ITEM 5.02 DEPARTURE OF DIRECTORS OR CERTAIN OFFICERS; ELECTION OF DIRECTORS; APPOINTMENT OF CERTAIN OFFICERS; COMPENSATORY ARRANGEMENTS OF CERTAIN OFFICERS.
On January 16, 2026, Charter Communications, Inc. ("Charter") entered into an employment agreement (the "Agreement") with Adam Ray, Charter's Executive Vice President, Chief Commercial Officer.
The Agreement, which is effective as of January 19, 2026, has a term ending January 19, 2028 (or upon an earlier termination of employment) and provides that Mr. Ray will continue to serve as Executive Vice President, Chief Commercial Officer. The Agreement provides that Mr.
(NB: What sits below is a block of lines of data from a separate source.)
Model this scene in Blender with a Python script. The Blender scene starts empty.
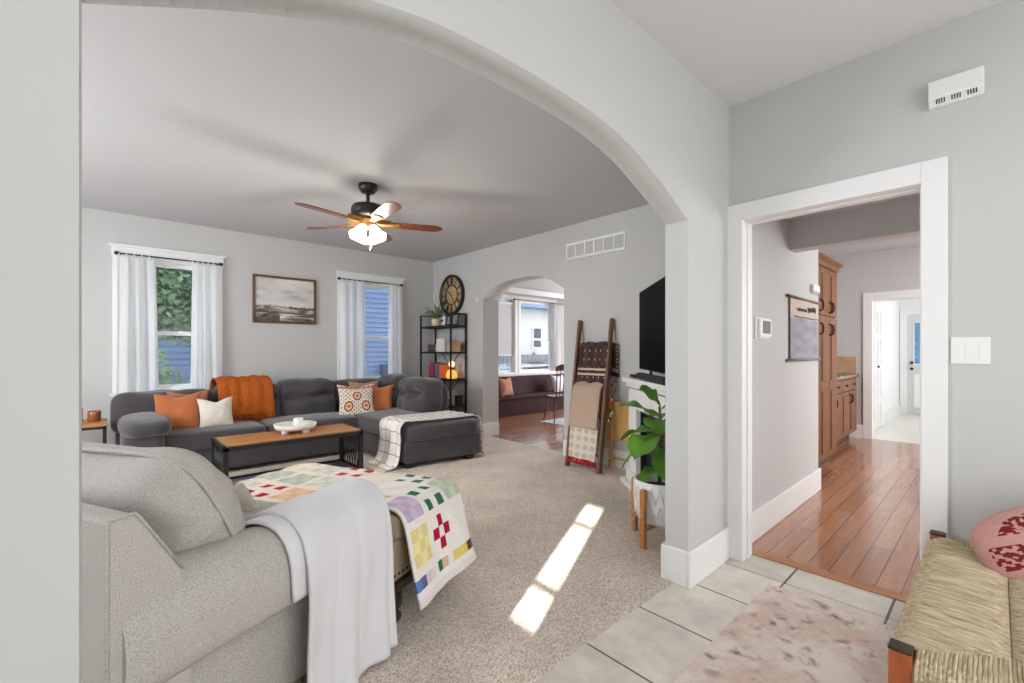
import bpy, bmesh, math, random
from mathutils import Vector, Matrix, noise
random.seed(7)
C = bpy.context.scene.collection
SC = bpy.context.scene
PI = math.pi

# ------------------------------------------------------------------ camera, sky, sun, area lights, exposure
TH = math.radians(47.5)
cam_d = bpy.data.cameras.new('camera'); cam = bpy.data.objects.new('camera', cam_d); C.objects.link(cam)
cam.location = (0, 0, 1.25); cam.rotation_euler = (PI/2, 0, TH - PI/2)
cam_d.sensor_width = 36; cam_d.lens = 444.5/1024*36; cam_d.shift_y = 9.5/1024; cam_d.clip_start = .05
SC.camera = cam

W = bpy.data.worlds.new('sky'); SC.world = W; W.use_nodes = True
wn = W.node_tree.nodes; wl = W.node_tree.links; wn.clear()
wo = wn.new('ShaderNodeOutputWorld'); wb = wn.new('ShaderNodeBackground'); wl.new(wb.outputs[0], wo.inputs[0])
wb.inputs[0].default_value = (.80, .89, 1, 1); wb.inputs[1].default_value = 3.0

def lamp(name, kind, loc, direction, energy, color=(1, 1, 1), size=None, angle=None):
    d = bpy.data.lights.new(name, kind); o = bpy.data.objects.new(name, d); C.objects.link(o)
    o.location = loc; o.rotation_euler = Vector(direction).to_track_quat('-Z', 'Z').to_euler()
    d.energy = energy; d.color = color
    if kind == 'AREA': d.shape = 'RECTANGLE'; d.size, d.size_y = size
    if angle is not None: d.angle = angle
    return o
lamp('sun', 'SUN', (-6, -3, 5), (.902, .431, -.34), 24, (1, .96, .9), angle=.009)
lamp('fill_entry', 'AREA', (.9, -2.33, 1.55), (0, 1, 0), 54, (.95, .98, 1), (2.6, 1.9))  # added fill light behind the camera; no window is built here
lamp('fill_living', 'AREA', (-2.42, 3.8, 1.4), (1, 0, -.12), 185, (.93, .97, 1), (3.4, 1.5))  # unseen area light added to brighten the living room from the left
lamp('fill_kitchen', 'AREA', (6.0, -2.13, 1.5), (0, 1, 0), 95, (.93, .97, 1), (2.6, 1.4))  # added kitchen fill, out of view on the right side
lamp('fill_mud_room', 'AREA', (10.1, -.63, 1.5), (0, 1, 0), 30, (.97, .99, 1), (2.6, 1.7))  # extra area light added to whiten the mud room; the wall is solid
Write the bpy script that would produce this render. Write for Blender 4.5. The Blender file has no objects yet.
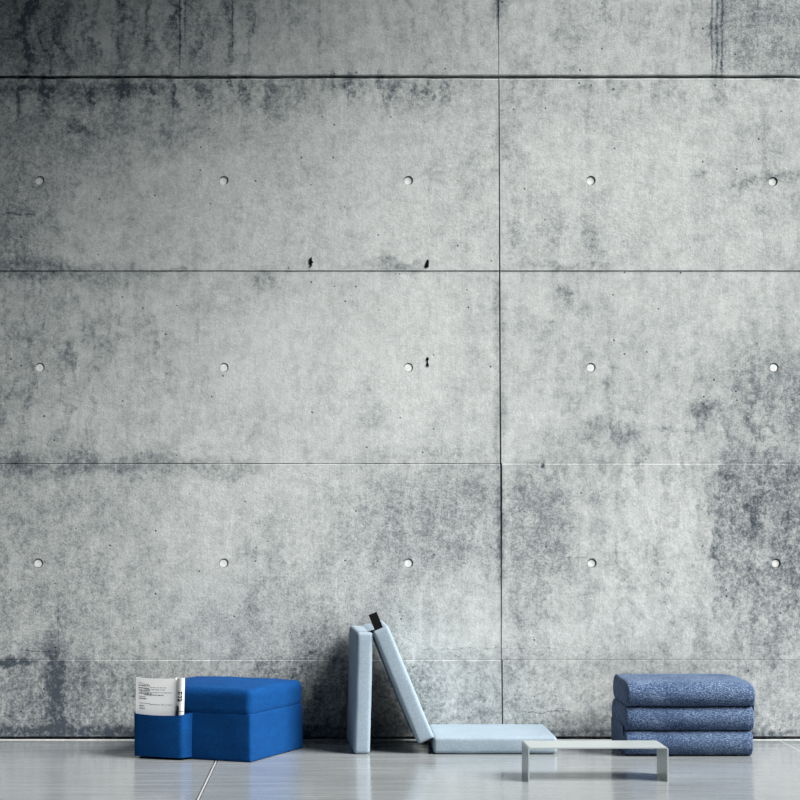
import bpy, bmesh, math, random
from mathutils import Vector, Matrix, noise

C = bpy.context.scene.collection
R = math.radians
random.seed(4)

# ------------------------------------------------------------------ camera, world, light, exposure
cam_d = bpy.data.cameras.new('camera')
cam_d.sensor_width = 36.0
cam_d.lens = 85.5
cam_d.shift_x = 0.08125
cam_d.shift_y = 0.1375
cam_d.clip_end = 100
cam = bpy.data.objects.new('camera', cam_d)
cam.location = (0, -10, 1.21)
cam.rotation_euler = (R(90), 0, 0)
C.objects.link(cam)
bpy.context.scene.camera = cam

world = bpy.data.worlds.new('hall_daylight')
bpy.context.scene.world = world
world.use_nodes = True
bg = world.node_tree.nodes['Background']
bg.inputs['Color'].default_value = (0.36, 0.60, 1.0, 1)
bg.inputs['Strength'].default_value = 0.075


def area(name, loc, target, sx, sy, power, col):
    d = bpy.data.lights.new(name, 'AREA')
    d.shape = 'RECTANGLE'
    d.size, d.size_y = sx, sy
    d.energy = power
    d.color = col
    o = bpy.data.objects.new(name, d)
    o.location = loc
    o.rotation_euler = (Vector(target) - Vector(loc)).to_track_quat('-Z', 'Y').to_euler()
    C.objects.link(o)
    return o


# soft high daylight from the right; it reaches the wall through the opening of the added roof slab
sun_d = bpy.data.lights.new('daylight', 'SUN')
sun_d.energy = 9.9
sun_d.angle = R(36)
sun_d.color = (1.0, 0.985, 0.95)
sun = bpy.data.objects.new('daylight', sun_d)
sun.rotation_euler = Vector((-0.665, 0.31, -0.68)).to_track_quat('-Z', 'Y').to_euler()
sun.location = (6, -4, 9)
C.objects.link(sun)

vs = bpy.context.scene.view_settings
bpy.context.scene.display_settings.display_device = 'sRGB'
vs.view_transform = 'Standard'
vs.look = 'None'
vs.gamma = 1.0
vs.use_curve_mapping = False
vs.exposure = 0.0

# ------------------------------------------------------------------ node helpers


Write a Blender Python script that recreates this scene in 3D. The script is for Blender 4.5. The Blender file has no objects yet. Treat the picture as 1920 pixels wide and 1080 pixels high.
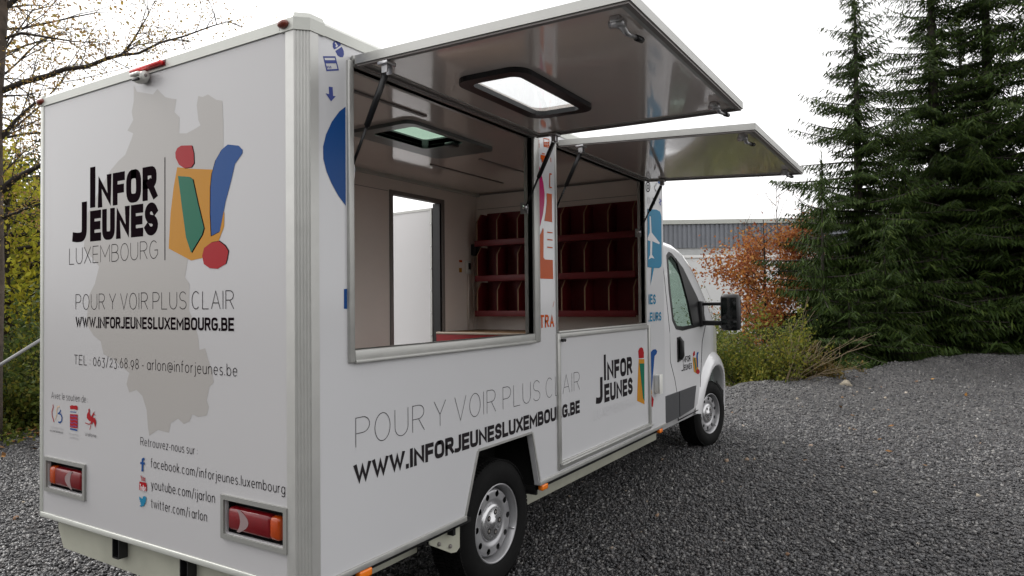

Ray will receive an annual base salary of at least $750,000 and a target annual cash bonus opportunity of 160% of his annual base salary. Commencing in 2027 and during the term, Mr. Ray will be granted equity awards with a grant date fair value of at least $4,250,000, with such awards granted in a mix of options and restricted stock units. Pursuant to the Agreement, on January 20, 2026, Mr. Ray was granted a top up award with a grant date fair value of $500,000, consisting of a mix of options and restricted stock units, which award shall cliff vest on the third anniversary of the grant date, subject to his continued employment with Charter through such date. Mr. Ray will also continue to participate in Charter's employee benefit plans and receive perquisites as generally provided to other senior executives of Charter. In addition, consistent with Mr. Ray's prior employment agreement, Charter will continue to reimburse Mr. Ray for all reasonable and necessary expenses incurred in connection with the performance of his duties.
If the employment of Mr. Ray is terminated involuntarily by Charter without cause or by him for good reason, he would be entitled to (a) a cash severance payment equal to the product of 2.0 multiplied by the sum of his annual base salary and target annual bonus opportunity for the year in which the termination occurs, (b) a cash payment equal to the cost of COBRA coverage for 24 months following termination, and (c) up to 12 months of executive-level outplacement services.
The termination benefits described above are subject to Mr. Ray's execution of a release of claims in favor of Charter and its affiliates. In addition, Mr. Ray has agreed to comply with covenants (a) concerning nondisclosure of confidential information, assignment of intellectual property and nondisparagement of Charter, (b) concerning noncompetition for two years following termination, and (c) concerning nonsolicitation of customers and employees of Charter for one year following termination.
The foregoing summary of the Agreement does not purport to be complete and is qualified in its entirety by reference to the full text thereof, which is filed herewith as Exhibit 10.1 and incorporated by reference herein in its entirety.